On a personal level, being part of EuroMarine has been a source of satisfaction. It is fulfilling to collaborate with scientists with highly diverse backgrounds, all united by their dedication to marine science. The network has fostered a sense of community among researchers who share a passion for the marine environment.

Additionally, I have the privilege of representing my institution, the CSIC, in the EuroMarine General Assembly and serving on the Steering Committee. It has been rewarding to see that I have been able to engage researchers from my institution and that many of them are actively interested in participating in EuroMarine initiatives. Young researchers, in particular, have shown enthusiasm for EuroMarine's activities, such as Foresight Workshps, the Individual Grant Fellowships, more recently, the Collaborative Projects that allow them to lead true research projects.

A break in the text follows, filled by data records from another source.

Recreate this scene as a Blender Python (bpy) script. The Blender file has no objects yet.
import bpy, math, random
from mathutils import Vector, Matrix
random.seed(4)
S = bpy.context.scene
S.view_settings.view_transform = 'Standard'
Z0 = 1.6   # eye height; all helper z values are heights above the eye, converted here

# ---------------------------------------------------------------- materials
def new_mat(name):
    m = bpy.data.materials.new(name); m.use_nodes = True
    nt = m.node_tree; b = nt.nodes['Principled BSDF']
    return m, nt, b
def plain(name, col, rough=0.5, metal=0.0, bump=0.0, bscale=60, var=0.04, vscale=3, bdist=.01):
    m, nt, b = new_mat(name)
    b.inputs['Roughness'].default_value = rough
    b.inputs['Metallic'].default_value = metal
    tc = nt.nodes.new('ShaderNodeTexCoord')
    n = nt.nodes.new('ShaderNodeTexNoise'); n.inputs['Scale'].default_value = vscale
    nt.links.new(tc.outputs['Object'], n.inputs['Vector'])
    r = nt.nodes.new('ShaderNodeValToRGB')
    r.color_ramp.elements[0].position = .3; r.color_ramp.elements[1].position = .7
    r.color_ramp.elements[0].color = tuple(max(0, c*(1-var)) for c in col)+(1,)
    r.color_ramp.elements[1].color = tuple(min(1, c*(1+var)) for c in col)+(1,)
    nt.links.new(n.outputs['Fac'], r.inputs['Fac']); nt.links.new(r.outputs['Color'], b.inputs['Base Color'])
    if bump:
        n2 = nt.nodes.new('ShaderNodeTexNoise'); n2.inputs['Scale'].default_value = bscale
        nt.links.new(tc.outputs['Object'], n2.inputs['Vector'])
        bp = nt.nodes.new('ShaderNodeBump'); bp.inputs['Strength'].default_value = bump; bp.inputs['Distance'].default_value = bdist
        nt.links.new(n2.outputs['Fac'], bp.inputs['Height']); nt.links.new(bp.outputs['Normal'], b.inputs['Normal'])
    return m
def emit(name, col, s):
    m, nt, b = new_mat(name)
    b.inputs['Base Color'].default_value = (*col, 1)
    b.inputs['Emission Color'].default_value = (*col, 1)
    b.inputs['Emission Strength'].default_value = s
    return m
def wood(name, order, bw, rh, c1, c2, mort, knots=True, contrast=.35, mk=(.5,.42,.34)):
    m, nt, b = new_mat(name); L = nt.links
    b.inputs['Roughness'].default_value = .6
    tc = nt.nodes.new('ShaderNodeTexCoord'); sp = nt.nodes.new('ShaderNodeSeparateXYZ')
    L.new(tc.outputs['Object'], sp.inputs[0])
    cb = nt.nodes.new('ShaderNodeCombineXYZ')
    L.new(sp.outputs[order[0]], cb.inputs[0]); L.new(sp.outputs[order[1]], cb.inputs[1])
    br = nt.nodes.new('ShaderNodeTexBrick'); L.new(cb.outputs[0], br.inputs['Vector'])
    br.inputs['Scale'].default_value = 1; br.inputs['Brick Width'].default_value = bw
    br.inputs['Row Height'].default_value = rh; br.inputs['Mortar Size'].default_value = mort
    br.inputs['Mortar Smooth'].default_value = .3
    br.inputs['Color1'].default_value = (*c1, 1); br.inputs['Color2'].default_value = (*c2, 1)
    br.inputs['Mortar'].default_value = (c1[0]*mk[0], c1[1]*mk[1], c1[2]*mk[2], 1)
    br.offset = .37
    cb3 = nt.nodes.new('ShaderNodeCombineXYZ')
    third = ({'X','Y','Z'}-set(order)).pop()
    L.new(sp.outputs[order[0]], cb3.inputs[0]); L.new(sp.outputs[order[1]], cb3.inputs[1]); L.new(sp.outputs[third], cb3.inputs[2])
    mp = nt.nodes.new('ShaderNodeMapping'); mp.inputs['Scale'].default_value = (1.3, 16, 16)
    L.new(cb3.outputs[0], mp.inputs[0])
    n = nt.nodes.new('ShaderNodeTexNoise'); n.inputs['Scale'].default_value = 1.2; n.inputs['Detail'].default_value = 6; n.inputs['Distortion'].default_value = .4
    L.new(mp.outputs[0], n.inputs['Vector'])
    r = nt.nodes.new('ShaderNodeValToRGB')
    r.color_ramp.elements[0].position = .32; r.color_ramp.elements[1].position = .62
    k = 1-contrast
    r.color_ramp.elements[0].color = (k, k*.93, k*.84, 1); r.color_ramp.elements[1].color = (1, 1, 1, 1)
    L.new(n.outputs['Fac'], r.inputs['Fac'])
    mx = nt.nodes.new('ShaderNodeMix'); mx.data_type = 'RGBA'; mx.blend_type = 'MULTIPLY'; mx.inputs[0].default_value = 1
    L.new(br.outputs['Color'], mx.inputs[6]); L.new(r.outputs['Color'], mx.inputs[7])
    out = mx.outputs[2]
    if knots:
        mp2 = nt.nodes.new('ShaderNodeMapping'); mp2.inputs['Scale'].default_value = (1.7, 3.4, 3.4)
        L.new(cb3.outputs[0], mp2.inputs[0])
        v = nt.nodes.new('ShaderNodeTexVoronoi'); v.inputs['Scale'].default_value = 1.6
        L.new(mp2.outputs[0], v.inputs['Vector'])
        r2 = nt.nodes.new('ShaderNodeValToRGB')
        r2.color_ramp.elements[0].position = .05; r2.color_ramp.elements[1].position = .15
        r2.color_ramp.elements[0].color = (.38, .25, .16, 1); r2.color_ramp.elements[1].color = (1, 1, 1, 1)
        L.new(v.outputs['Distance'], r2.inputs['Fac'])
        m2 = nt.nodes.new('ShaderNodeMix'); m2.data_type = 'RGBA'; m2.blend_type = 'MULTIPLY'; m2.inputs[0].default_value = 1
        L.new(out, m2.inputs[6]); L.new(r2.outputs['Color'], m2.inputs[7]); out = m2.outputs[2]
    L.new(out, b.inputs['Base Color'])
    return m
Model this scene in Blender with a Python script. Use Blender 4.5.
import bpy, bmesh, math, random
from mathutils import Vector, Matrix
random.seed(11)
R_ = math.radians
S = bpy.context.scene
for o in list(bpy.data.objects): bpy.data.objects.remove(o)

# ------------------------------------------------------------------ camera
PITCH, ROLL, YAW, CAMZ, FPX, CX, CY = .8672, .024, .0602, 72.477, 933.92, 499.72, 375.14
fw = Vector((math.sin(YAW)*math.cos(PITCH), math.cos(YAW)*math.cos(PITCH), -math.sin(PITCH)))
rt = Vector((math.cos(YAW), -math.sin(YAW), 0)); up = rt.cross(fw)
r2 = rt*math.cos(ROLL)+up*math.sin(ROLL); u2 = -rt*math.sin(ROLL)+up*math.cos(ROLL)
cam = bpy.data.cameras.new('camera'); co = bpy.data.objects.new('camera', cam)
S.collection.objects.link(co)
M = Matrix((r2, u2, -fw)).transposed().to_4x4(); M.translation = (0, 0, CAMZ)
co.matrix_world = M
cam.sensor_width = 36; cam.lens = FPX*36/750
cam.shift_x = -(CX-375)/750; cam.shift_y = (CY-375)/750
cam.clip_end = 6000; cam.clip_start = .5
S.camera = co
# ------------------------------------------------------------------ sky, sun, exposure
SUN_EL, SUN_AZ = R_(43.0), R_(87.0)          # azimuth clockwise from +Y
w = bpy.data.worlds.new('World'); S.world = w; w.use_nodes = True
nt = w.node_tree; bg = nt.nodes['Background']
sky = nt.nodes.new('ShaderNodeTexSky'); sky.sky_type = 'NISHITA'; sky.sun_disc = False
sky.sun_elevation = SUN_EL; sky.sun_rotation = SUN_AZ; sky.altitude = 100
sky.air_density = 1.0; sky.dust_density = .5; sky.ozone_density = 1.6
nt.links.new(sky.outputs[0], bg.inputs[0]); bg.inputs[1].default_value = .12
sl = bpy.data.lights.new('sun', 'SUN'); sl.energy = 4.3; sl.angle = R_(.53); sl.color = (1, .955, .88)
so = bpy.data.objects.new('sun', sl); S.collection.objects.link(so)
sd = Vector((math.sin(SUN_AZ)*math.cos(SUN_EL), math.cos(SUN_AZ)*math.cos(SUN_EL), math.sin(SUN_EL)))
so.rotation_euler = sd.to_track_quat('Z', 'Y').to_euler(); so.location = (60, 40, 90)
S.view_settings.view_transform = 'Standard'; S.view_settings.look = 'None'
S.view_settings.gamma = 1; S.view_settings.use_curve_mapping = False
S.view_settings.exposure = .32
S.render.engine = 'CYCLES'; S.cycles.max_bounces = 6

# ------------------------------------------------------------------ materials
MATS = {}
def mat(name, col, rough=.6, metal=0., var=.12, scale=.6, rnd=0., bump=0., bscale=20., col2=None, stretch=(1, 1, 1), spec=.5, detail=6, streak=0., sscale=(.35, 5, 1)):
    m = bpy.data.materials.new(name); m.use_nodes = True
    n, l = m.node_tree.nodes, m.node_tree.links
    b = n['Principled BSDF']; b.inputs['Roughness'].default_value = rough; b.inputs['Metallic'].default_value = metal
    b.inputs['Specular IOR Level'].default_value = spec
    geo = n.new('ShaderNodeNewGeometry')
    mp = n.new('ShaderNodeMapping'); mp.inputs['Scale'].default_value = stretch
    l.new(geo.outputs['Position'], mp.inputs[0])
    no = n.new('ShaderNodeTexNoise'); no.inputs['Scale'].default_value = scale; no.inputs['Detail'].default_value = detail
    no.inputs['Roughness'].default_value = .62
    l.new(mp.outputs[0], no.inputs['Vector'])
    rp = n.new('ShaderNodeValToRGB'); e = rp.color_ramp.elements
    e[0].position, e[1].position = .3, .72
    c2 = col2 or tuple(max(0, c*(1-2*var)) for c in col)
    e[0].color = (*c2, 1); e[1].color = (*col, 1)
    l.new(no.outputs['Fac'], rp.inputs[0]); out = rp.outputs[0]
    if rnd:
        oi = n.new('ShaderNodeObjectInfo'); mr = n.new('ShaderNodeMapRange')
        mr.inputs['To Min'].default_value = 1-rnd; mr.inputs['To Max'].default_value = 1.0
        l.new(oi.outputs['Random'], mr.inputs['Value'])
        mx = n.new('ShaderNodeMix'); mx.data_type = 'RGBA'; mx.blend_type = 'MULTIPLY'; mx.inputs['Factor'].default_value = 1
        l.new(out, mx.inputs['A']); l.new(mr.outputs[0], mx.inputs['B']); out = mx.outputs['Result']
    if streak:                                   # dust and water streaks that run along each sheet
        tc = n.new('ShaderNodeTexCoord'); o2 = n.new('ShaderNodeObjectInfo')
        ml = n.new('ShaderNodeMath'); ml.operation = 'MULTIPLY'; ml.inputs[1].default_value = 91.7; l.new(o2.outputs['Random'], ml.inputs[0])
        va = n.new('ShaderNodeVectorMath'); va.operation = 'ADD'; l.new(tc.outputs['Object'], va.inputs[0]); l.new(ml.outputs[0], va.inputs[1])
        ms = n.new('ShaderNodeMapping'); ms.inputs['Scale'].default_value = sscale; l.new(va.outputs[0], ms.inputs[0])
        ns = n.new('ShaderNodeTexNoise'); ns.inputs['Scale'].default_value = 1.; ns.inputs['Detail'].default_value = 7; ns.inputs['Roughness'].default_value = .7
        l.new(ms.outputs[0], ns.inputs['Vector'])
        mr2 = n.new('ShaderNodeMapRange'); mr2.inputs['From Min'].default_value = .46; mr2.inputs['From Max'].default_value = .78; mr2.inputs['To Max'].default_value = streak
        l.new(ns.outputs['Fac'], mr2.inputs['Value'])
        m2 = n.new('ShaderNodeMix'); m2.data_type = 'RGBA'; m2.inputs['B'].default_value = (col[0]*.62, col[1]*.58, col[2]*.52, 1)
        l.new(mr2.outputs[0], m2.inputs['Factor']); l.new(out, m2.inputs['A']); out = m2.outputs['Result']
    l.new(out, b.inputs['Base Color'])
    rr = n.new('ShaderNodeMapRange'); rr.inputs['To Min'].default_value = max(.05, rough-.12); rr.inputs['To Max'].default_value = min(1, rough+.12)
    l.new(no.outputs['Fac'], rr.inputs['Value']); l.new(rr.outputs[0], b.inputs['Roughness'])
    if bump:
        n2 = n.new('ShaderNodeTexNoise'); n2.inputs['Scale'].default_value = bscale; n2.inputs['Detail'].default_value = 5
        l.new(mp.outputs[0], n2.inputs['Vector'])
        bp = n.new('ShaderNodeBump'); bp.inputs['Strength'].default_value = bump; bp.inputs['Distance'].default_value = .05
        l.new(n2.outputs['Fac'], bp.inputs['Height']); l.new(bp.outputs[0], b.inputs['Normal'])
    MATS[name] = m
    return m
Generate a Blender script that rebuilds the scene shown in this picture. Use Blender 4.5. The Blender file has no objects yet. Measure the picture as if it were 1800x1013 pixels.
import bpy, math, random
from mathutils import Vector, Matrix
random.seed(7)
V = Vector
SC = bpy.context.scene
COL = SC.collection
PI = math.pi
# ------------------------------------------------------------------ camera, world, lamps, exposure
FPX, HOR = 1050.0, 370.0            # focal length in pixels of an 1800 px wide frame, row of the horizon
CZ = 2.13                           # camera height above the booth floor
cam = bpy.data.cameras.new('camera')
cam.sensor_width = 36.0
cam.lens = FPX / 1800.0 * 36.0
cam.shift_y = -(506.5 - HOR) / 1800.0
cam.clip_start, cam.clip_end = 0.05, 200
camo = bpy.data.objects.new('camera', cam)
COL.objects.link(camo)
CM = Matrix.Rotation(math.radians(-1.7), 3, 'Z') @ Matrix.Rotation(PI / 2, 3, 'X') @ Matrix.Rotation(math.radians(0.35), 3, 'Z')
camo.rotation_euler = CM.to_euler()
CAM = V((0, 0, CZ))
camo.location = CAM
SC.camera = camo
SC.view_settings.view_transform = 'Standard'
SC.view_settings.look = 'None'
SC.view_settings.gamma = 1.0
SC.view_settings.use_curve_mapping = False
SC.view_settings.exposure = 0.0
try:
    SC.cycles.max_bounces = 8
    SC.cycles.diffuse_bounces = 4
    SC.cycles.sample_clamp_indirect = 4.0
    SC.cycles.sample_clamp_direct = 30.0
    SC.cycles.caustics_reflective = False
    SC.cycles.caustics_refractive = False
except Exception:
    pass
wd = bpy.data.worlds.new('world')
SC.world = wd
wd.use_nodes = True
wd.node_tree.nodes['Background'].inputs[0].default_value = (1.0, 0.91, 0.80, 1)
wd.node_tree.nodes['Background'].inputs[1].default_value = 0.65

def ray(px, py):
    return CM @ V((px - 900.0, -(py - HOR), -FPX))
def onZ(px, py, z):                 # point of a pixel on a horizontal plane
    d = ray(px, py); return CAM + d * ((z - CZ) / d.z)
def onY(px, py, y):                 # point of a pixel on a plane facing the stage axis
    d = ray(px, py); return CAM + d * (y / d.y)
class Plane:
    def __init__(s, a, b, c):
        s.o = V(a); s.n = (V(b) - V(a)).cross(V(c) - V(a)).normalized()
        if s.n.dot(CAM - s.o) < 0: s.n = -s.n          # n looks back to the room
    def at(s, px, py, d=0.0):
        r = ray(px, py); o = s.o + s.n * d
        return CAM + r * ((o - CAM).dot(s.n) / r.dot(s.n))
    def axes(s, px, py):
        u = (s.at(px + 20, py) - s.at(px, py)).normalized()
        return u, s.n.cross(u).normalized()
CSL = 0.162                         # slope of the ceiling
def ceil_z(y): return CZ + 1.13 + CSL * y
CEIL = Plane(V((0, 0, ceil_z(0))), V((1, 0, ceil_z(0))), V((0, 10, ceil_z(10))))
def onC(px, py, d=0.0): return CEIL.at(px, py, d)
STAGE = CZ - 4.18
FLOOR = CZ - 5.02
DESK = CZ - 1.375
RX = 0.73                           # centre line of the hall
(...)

One of the significant benefits I personally experienced was the opportunity to participate in a Foresight Workshop held in Ravenna, Italy. The outcomes of this workshop were highly satisfactory, resulting in a paper published in a high impact journal and in a well stablished networking that allows to actively seeking funding for a European project related to the workshop's topic. In summary, EuroMarine has provided a platform for collaboration, knowledge exchange, and professional growth. It is akin to being in a dynamic environment where good ideas constantly emerge, having the potential to develop into meaningful projects.

EuroMarine: What advice would you give to early-career researchers who are aspiring to make an impact in marine sciences?

To make a meaningful mark in marine sciences, early-career researchers should immerse themselves in the scientific community, attending conferences and workshops while actively networking with peers. Be present in the spaces where science is being made. Seize opportunities through grants and training programs, such as EuroMarine's OYSTER initiatives. Set ambitious goals and pursue them diligently, even when faced with challenges. The OYSTER Collaborative Projects provide flexibility and innovation, so I strongly advice to consider them. Perseverance is vital, as setbacks are part of the journey. Stay informed about the latest developments, think globally, and embrace international collaborations. With determination, ambition, and engagement, aspiring marine scientists can navigate this dynamic field and contribute significantly to its advancement while building the bases of the required personal and career stability.